Osmanlı mirasının tasfiye edilmesine camilerde de karşılaşıyoruz. 17. yüzyılda Balkanlar’a yaptığı seyahat esnasında Evliya Çelebi Varna’ya uğradığında 41 cami ve mescit olduğunu Seyahatnâmesi’nde yazmış, ancak birbirini izleyen savaşlar sırasında ve özellikle 1828-1829 Rus-Türk Savaşı’nda şehirdeki bir çok İslâm eseri zarar görmüş ya da yıkılmış. Varna’nın Türk idaresinde bulunduğu son dönemlerde şehirde 20 dolayında cami ibadete açık tutulmuş. Günümüzde ise Varna’da üç cami ibadete açık. Bunlar, Aziziye, Hayriye ve Sessevmez Camileri. Aziziye Camii şu an ibadete her gün açıktır.
Son Söz
Varna şehri ıhlamur kokuları altında dolaşabileceğiniz, martıların elinizdeki pizzayı kapıp götürebileceği, güler yüzlü nazik insanlarla dolu, eski ve gururlu bir Avrupa şehri.
Tarihi dokusuyla birlikte çağdaş dünya düzenine de ayak uyduran şehrin fotoğraf karelerine sığdıramayacağımız kadar çok görülecek yeri var. 5 günlük Varna gezimde hem toplantı, hem gezme ikisi bir araya geldiğinde yazabildiklerim bunlar. Deniz Müzesi, Roma Hamamları, Tarih Müzesi, Dormition Katedrali, Taş Ormanı ve daha niceleri tekrar tekrar Varna’ya gitmek için yeter de artar bile. Tabii Nazım Hikmet’in kaldığı yerlerden biri olan Bor Oteli’ni ziyaret etmek de var bir daha ki sefere. Bor kelimesi Bulgarcada “çam ağacı” anlamına gelir. Nazım bu otelde Memet, Mavi Liman, Gülhane Parkı ve Bor Oteli şiirlerini yazar. Yazımı Nazım’ın burada yazdığı bir şiiri ile bitirmek istiyorum.
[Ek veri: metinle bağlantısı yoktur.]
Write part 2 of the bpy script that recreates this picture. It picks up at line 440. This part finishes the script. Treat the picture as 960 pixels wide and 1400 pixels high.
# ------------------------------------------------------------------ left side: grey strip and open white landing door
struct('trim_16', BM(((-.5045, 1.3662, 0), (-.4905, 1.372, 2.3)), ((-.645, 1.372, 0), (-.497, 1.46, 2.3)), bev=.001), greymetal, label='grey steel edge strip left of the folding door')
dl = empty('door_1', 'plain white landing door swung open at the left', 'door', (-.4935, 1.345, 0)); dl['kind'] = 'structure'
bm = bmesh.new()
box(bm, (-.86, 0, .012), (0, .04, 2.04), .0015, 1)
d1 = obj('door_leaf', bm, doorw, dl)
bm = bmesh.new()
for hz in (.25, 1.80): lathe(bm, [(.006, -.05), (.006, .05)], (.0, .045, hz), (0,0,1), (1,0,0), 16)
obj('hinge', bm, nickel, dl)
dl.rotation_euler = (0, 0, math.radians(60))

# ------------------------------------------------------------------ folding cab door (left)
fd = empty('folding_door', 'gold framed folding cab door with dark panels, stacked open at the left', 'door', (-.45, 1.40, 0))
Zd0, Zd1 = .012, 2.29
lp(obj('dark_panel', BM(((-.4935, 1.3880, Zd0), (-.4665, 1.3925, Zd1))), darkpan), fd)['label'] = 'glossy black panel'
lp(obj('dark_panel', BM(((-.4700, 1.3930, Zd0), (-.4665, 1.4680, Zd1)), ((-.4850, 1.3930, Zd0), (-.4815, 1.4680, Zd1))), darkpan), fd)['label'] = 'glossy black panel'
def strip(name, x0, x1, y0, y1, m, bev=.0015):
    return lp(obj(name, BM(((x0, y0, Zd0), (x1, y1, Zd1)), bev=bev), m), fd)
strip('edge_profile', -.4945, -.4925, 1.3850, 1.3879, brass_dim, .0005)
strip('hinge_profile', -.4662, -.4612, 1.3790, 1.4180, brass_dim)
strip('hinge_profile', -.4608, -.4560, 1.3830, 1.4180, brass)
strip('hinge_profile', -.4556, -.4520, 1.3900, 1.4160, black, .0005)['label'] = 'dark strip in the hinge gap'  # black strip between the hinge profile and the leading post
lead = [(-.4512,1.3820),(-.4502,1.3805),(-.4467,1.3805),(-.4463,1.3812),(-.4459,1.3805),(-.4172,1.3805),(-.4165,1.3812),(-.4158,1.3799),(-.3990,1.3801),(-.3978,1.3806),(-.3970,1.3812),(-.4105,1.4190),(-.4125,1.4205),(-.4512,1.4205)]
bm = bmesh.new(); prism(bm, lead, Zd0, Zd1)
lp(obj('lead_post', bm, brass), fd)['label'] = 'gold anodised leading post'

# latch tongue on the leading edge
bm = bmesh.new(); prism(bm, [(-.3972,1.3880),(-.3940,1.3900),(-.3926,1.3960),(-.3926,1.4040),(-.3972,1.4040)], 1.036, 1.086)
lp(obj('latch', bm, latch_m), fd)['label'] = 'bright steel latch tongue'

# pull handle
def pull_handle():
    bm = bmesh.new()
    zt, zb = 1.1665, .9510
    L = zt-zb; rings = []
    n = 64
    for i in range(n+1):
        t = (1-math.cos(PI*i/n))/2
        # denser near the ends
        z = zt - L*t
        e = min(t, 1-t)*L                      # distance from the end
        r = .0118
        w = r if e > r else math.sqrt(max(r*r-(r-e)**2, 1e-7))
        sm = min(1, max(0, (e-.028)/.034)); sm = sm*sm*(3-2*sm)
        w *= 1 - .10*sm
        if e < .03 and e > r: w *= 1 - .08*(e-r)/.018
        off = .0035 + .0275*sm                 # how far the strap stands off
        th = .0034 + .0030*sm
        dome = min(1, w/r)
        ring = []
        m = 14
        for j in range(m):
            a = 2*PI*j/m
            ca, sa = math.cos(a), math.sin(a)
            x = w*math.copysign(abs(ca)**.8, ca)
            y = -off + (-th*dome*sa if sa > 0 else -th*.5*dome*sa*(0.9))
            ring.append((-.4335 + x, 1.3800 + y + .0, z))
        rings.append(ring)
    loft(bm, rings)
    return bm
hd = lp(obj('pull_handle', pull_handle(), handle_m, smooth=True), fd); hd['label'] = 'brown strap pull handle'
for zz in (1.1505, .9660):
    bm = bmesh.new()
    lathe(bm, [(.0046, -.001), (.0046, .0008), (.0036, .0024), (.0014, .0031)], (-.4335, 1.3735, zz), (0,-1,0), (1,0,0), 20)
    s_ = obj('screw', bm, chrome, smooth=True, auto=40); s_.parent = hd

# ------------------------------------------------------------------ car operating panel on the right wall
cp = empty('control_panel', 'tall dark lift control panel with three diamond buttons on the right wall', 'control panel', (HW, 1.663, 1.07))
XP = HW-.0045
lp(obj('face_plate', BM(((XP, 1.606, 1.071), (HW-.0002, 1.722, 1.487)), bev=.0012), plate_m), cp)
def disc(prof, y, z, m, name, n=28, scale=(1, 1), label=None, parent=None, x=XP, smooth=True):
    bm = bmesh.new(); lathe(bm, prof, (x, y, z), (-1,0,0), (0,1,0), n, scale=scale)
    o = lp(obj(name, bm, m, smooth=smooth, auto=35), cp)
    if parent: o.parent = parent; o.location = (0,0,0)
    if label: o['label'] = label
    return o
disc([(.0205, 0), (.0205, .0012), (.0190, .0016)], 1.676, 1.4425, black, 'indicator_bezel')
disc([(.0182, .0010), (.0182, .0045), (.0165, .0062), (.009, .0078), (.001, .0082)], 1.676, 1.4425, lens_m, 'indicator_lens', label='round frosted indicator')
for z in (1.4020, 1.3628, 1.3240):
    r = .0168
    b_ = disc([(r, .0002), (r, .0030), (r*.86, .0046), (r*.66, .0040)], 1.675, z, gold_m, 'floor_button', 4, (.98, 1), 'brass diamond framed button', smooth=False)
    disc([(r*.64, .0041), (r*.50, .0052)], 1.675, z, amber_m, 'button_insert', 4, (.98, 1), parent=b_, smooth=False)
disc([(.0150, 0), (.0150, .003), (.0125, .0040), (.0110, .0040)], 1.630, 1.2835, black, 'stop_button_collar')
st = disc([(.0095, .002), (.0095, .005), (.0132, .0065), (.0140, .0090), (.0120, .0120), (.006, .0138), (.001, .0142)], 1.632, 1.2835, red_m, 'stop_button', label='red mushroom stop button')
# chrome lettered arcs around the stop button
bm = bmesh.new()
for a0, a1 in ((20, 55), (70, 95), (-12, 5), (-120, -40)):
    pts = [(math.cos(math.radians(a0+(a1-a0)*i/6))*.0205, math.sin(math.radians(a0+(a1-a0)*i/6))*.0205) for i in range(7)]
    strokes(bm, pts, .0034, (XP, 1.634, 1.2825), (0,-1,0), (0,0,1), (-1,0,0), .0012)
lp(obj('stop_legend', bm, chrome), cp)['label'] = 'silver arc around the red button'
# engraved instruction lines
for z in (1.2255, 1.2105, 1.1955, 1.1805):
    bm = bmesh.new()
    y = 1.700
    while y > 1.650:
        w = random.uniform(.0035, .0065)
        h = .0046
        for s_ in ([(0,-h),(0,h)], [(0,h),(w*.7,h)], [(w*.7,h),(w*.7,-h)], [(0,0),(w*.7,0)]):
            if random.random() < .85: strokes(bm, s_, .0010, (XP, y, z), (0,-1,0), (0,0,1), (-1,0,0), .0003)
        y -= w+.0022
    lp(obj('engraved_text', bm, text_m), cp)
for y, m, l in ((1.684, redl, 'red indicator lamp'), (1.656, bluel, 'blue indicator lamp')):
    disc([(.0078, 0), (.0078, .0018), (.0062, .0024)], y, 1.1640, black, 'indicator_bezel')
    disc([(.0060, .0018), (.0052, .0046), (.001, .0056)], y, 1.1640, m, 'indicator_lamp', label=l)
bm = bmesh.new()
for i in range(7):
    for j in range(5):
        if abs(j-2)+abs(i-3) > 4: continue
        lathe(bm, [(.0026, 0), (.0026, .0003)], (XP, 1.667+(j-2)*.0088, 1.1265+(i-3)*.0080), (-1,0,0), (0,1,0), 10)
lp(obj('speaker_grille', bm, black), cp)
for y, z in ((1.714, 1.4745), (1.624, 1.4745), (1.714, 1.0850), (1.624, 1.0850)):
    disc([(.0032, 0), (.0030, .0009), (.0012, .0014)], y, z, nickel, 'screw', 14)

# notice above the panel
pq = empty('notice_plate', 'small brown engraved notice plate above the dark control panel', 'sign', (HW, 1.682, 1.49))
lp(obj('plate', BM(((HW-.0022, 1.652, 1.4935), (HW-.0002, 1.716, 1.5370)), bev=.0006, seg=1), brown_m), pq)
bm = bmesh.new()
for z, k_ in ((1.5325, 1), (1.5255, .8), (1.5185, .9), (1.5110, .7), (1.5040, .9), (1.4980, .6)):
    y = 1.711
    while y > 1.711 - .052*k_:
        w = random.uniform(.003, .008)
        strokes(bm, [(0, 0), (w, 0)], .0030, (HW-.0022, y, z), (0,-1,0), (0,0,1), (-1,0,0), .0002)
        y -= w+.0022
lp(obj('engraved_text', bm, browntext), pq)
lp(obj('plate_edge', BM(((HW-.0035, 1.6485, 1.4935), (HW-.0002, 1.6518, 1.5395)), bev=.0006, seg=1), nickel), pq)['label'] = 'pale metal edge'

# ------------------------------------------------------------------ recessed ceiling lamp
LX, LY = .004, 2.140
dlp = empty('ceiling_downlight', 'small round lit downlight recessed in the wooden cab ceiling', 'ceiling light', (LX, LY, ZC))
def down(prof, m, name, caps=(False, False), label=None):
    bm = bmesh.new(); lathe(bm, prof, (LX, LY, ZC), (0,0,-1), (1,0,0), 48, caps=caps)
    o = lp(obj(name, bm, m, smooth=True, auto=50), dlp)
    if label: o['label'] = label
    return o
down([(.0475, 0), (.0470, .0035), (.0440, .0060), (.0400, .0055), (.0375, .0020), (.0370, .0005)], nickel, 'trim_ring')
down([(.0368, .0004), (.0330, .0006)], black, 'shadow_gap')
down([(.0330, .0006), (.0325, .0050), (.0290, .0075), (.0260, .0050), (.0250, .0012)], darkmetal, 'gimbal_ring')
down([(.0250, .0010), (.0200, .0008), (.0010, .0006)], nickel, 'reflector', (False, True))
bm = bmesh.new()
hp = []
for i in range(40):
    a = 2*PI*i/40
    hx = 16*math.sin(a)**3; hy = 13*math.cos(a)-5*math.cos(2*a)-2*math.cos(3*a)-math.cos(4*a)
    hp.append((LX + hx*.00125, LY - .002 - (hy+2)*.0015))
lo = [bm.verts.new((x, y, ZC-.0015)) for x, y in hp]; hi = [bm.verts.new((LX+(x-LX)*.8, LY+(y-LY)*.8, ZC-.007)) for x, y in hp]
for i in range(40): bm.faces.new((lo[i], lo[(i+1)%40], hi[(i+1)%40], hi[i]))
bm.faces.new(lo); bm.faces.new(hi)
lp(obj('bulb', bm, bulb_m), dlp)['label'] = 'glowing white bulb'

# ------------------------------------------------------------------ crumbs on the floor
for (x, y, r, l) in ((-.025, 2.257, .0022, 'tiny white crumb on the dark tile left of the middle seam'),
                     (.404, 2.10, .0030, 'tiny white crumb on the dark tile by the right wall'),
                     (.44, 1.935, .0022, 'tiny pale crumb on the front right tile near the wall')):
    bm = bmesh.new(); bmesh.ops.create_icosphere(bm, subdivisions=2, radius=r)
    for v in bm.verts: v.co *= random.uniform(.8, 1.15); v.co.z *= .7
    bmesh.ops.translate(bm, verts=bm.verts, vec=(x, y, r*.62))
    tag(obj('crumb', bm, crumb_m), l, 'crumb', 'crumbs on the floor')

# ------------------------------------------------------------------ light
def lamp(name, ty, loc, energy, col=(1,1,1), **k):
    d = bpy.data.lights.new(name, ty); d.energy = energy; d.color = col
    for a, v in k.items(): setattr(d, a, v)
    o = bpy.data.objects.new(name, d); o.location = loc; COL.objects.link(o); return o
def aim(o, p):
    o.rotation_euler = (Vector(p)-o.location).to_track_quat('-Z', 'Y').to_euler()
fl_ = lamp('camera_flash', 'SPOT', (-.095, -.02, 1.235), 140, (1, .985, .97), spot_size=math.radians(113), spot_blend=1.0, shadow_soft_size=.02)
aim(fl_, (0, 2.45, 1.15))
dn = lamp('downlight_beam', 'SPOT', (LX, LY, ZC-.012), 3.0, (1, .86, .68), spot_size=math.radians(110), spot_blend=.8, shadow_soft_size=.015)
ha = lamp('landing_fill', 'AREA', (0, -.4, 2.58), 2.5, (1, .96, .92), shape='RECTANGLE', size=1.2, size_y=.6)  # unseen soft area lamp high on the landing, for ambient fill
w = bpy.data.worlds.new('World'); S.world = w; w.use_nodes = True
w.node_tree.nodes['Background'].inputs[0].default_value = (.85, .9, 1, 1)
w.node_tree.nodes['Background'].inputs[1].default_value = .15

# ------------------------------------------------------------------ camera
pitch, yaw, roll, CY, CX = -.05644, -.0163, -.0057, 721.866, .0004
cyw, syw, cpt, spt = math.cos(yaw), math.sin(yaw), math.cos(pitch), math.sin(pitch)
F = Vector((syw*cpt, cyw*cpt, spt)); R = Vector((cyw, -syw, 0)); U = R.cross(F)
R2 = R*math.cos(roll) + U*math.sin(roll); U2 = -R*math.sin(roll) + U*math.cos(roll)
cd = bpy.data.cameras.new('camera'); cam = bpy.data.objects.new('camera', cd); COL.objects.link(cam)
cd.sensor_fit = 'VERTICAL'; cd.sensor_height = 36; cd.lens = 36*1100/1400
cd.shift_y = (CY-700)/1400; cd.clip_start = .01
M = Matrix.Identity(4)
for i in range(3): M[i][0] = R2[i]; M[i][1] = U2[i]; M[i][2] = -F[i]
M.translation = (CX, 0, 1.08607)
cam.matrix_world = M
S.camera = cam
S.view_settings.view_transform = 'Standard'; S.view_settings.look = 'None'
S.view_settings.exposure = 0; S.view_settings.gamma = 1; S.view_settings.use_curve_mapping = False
Sağlıkla kalın, seyahatte kalın.
Bor Oteli
Şu Varna’da uyumanın yolu yok geceleri,
uyumanın yolu yok
yıldızların bolluğundan,
yakınlığından parlaklığından,
kumlukta hışırtısından dalgaların,
sedefleriyle,
çakıllarıyla,
tuzlu yosunların hışırtısı;
denizde bir yürek gibi atan motor sesinden,
İstanbul’dan çıkıp Boğaz’ı geçip odamı dolduran anıların yüzünden
kimisinin gözü yeşil,
kimisinin bilekleri kelepçeli
kimisinin bir mendil var elinde,
lavanta çiçeği kokuyor mendil.
Şu Varna’da uyumanın yolu yok, gülüm
Şu Varna’da, Bor Oteli’nde.
Nazım Hikmet
Merhaba, okumayı en sevdiğim yazı biçimi. Elinize sağlık, teşekkürler.
Çok teşekkürler beğeninizi ifade ettiğiniz için.